(Task instructions): Transcribe the entries below exactly; leave every image out.

(Records for the exercise):
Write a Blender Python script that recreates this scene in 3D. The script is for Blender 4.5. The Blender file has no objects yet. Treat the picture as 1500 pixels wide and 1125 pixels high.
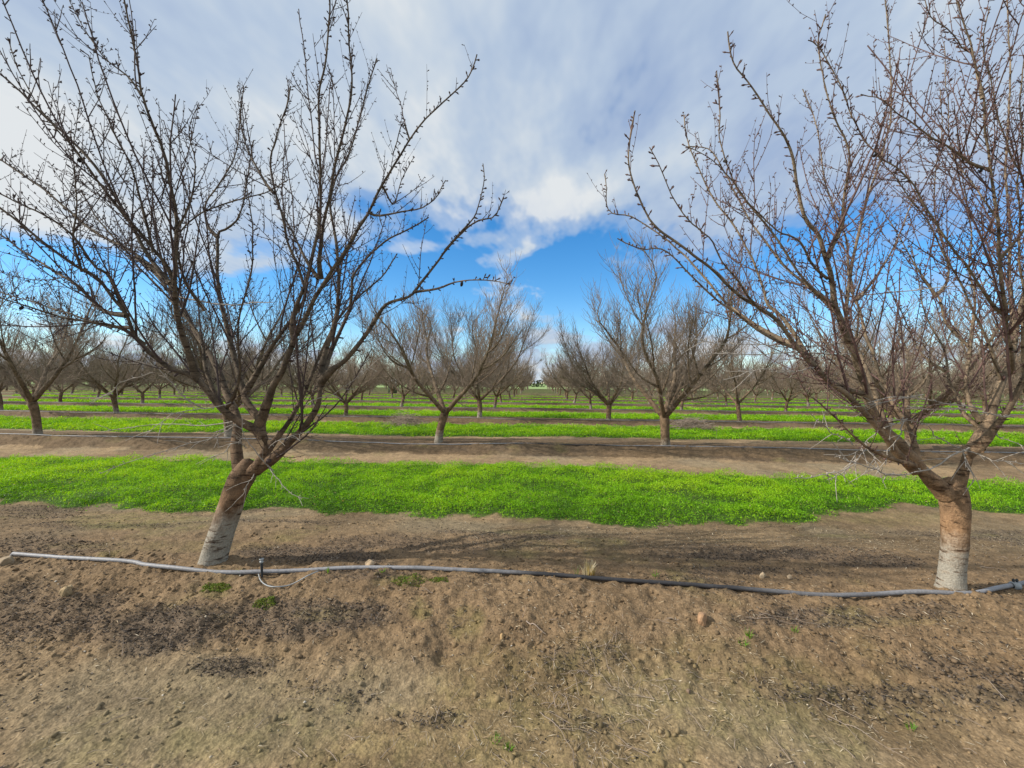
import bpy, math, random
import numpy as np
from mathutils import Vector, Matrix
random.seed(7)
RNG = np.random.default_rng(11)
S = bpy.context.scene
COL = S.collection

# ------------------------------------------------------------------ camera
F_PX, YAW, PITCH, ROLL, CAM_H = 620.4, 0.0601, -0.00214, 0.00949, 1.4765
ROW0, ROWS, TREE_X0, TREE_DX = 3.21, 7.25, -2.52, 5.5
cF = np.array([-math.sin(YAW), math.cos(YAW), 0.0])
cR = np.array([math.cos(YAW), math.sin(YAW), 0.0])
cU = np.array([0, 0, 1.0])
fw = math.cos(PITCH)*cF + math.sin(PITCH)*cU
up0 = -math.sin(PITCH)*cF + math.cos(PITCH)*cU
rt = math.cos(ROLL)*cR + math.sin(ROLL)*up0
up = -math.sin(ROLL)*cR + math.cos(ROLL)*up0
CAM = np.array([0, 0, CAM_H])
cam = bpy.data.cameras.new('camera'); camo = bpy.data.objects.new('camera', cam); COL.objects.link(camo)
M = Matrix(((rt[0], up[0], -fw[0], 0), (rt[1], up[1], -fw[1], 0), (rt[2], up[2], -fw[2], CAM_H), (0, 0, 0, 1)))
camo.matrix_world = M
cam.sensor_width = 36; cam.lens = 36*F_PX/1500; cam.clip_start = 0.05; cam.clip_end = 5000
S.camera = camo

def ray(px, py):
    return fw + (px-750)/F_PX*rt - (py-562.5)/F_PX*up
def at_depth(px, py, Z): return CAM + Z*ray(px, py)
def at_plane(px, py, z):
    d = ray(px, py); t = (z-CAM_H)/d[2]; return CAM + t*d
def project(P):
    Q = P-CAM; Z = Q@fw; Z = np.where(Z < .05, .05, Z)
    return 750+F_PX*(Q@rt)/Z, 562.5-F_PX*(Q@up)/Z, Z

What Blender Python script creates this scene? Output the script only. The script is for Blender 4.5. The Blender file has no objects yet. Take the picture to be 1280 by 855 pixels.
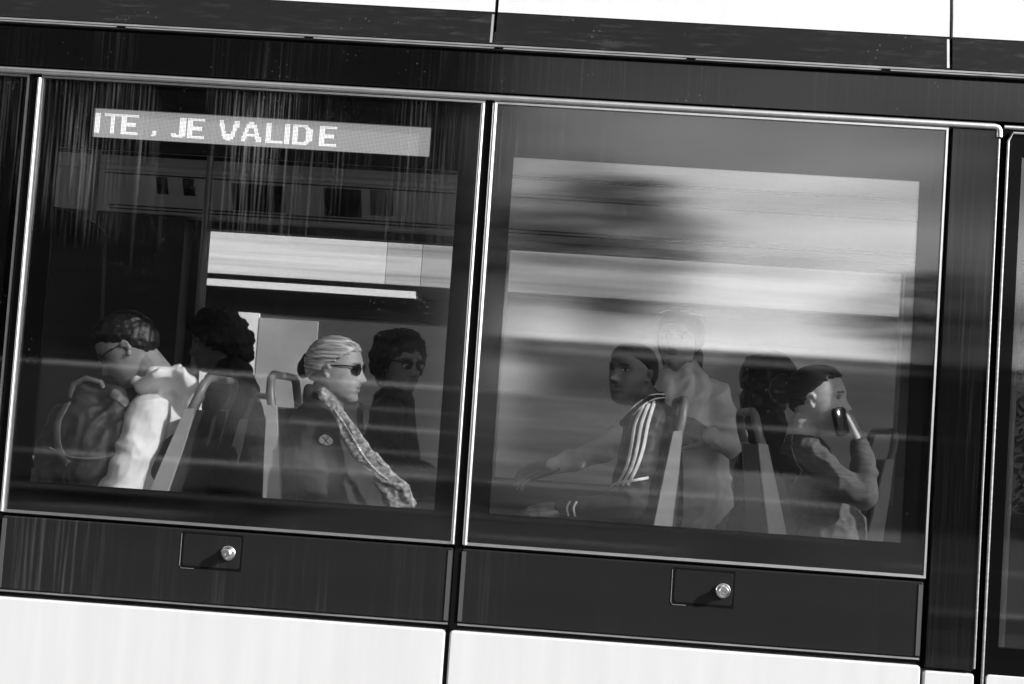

(Solution to this task):
Write a Blender Python script that recreates this scene in 3D. The script is for Blender 4.5. The Blender file has no objects yet. Treat the picture as 1500 pixels wide and 1125 pixels high.
import bpy, math, random
import numpy as np
from mathutils import Vector, Matrix
random.seed(7)
RNG = np.random.default_rng(11)
S = bpy.context.scene
COL = S.collection

# ------------------------------------------------------------------ camera
F_PX, YAW, PITCH, ROLL, CAM_H = 620.4, 0.0601, -0.00214, 0.00949, 1.4765
ROW0, ROWS, TREE_X0, TREE_DX = 3.21, 7.25, -2.52, 5.5
cF = np.array([-math.sin(YAW), math.cos(YAW), 0.0])
cR = np.array([math.cos(YAW), math.sin(YAW), 0.0])
cU = np.array([0, 0, 1.0])
fw = math.cos(PITCH)*cF + math.sin(PITCH)*cU
up0 = -math.sin(PITCH)*cF + math.cos(PITCH)*cU
rt = math.cos(ROLL)*cR + math.sin(ROLL)*up0
up = -math.sin(ROLL)*cR + math.cos(ROLL)*up0
CAM = np.array([0, 0, CAM_H])
cam = bpy.data.cameras.new('camera'); camo = bpy.data.objects.new('camera', cam); COL.objects.link(camo)
M = Matrix(((rt[0], up[0], -fw[0], 0), (rt[1], up[1], -fw[1], 0), (rt[2], up[2], -fw[2], CAM_H), (0, 0, 0, 1)))
camo.matrix_world = M
cam.sensor_width = 36; cam.lens = 36*F_PX/1500; cam.clip_start = 0.05; cam.clip_end = 5000
S.camera = camo

def ray(px, py):
    return fw + (px-750)/F_PX*rt - (py-562.5)/F_PX*up
def at_depth(px, py, Z): return CAM + Z*ray(px, py)
def at_plane(px, py, z):
    d = ray(px, py); t = (z-CAM_H)/d[2]; return CAM + t*d
def project(P):
    Q = P-CAM; Z = Q@fw; Z = np.where(Z < .05, .05, Z)
    return 750+F_PX*(Q@rt)/Z, 562.5-F_PX*(Q@up)/Z, Z

What Blender Python script creates this scene? Output the script only. The script is for Blender 4.5. The Blender file has no objects yet. Take the picture to be 1280 by 855 pixels.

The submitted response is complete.